The Lynching Of 14 Year Old Emmett Till Catalyzed The Civil Rights Act

In the summer of 1964 President Lyndon Johnson signed the Civil Rights Act. The new law made it illegal to discriminate against any person on the basis of his or her race, color, religion, sex or national origin. It stands today as the single largest civil rights achievement in U.S. history.

The catalyst for this eventual legislation may have occurred nearly a decade before it's enactment. In the hot, sultry town of Money, Mississippi.

In the summer of 1955 Emmett Till was visiting his Uncle Mose Wright and family during summer vacation. The 14 year old African American boy had come to Money from his home in Chicago, Illinois. Although he was from the segregated south side of Chicago, he was about to experience segregation in it's cruelest form.

On August 24th Emmett and his cousins were standing in front of a small store when he began bragging about knowing white people back in Chicago, apparently even stating that he had a white girlfriend. One of his cousins casually mentioned that the woman working in the store was white and dared Emmett to go in and speak to her.

Till took on the dare and went in the store, coming out shortly afterwards with a candy bar in hand. Soon thereafter the boys left the area. The woman working inside the store that day was the store owner's wife, Carolyn Bryant. Her husband Roy happened to be away on business.

A few nights later Mose Wright and his wife were awakened at their home by two men demanding to speak to Emmett. The two men were Roy Bryant and his wife's brother, J.W. Milam. After questioning the young boy they decided to kidnap him.

Despite his Aunt's pleas and an offer of money from his Uncle, Emmett was thrown into the back of Roy's vehicle and taken to a nearby building. There he was beaten with a pistol and forced to carry a 75 pound industrial fan to the truck.

The men then drove him to the Tallahatchie River and forced him at gunpoint to take off his clothes. They then, without conscience, tied the cotton gin fan around his neck with barbed wire, crushed in his skull, gouged out one of his eyes, and shot him in the head.

The body of Emmett Till was found in the river on August 28th, nearly unrecognizable. In fact Mose Wright could only definitely identify the body by a ring that Emmett wore. Bryant and Milam were arrested even before the body was found but no white lawyers would take the case on the boy's behalf.

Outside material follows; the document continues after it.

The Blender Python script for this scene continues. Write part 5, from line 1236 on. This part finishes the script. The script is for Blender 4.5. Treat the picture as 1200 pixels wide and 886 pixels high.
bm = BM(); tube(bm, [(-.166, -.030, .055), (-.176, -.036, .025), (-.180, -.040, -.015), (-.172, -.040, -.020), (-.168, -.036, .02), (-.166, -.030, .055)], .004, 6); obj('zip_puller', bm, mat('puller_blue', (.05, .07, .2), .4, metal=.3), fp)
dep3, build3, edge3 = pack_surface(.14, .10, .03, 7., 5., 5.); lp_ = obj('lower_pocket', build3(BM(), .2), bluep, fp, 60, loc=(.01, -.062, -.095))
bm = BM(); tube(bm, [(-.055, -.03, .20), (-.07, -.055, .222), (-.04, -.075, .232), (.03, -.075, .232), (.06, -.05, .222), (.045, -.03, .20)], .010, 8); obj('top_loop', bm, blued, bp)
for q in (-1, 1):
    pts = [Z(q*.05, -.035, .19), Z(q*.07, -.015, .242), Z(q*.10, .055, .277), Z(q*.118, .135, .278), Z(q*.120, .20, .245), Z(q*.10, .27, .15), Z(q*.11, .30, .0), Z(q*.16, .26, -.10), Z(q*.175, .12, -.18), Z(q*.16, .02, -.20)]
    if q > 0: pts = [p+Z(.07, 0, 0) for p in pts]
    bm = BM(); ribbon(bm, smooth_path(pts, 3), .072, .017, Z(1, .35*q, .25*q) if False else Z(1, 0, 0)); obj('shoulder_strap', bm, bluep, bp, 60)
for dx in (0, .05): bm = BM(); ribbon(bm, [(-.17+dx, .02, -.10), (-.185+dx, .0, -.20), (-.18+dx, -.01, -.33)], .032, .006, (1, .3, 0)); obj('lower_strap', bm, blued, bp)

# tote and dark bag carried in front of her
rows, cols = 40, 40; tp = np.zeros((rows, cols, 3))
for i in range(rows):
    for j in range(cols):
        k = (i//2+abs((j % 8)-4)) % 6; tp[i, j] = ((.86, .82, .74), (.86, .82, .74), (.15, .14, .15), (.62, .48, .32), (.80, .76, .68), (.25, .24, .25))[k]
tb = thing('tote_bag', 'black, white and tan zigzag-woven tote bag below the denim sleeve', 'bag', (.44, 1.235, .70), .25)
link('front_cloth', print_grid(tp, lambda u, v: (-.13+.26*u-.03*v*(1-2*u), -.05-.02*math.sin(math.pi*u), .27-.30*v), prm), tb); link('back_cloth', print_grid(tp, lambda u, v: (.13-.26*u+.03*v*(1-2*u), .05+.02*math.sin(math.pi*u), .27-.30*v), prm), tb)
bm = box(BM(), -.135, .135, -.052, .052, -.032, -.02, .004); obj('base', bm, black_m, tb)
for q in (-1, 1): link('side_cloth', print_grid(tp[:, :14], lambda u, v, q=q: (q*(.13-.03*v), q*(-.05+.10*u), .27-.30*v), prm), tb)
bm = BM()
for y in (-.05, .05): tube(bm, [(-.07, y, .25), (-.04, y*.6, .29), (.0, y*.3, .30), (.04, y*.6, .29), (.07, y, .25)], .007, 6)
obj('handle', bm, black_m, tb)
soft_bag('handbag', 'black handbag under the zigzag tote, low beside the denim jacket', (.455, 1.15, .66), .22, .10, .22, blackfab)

The authorities in Mississippi wanted to bury the body very quickly but the boy's mother Mamie Bradley demanded it be returned to Chicago. There the brave woman promptly displayed the brutal remains for four days in an open viewing. Thousands of people walked past the casket.

The entire ordeal soon became national news. Even garnering some international attention. When the NAACP called the hate crime a lynching, white people across the southern United States became outraged.

The murder case went to trial on September 19, 1955. Five prominent lawyers stepped up to defend the two white men in front of an all white jury. In his closing statement, defense attorney John Witton said: "Your fathers will turn over in their graves if you find these two guilty and surely every last Anglo- Saxon one of you has the courage to free these two men."

The jury deliberated for less than an hour on September 23rd before coming out with a verdict of not guilty on all counts.

On January 24th, 1956 Look Magazine published the confessions of Bryant and Milam. When asked why they were telling the story both men said they needed the money. They were each paid an estimated 3500 dollars knowing full well that the double jeopardy law would protect them from prosecution.

After seeing on the news how Hispanic children are being treated on the California roadways by supposed upstanding U.S. citizens, I shudder to think how this story would be treated if it happened today. I'm certain it would not be bi-partisan.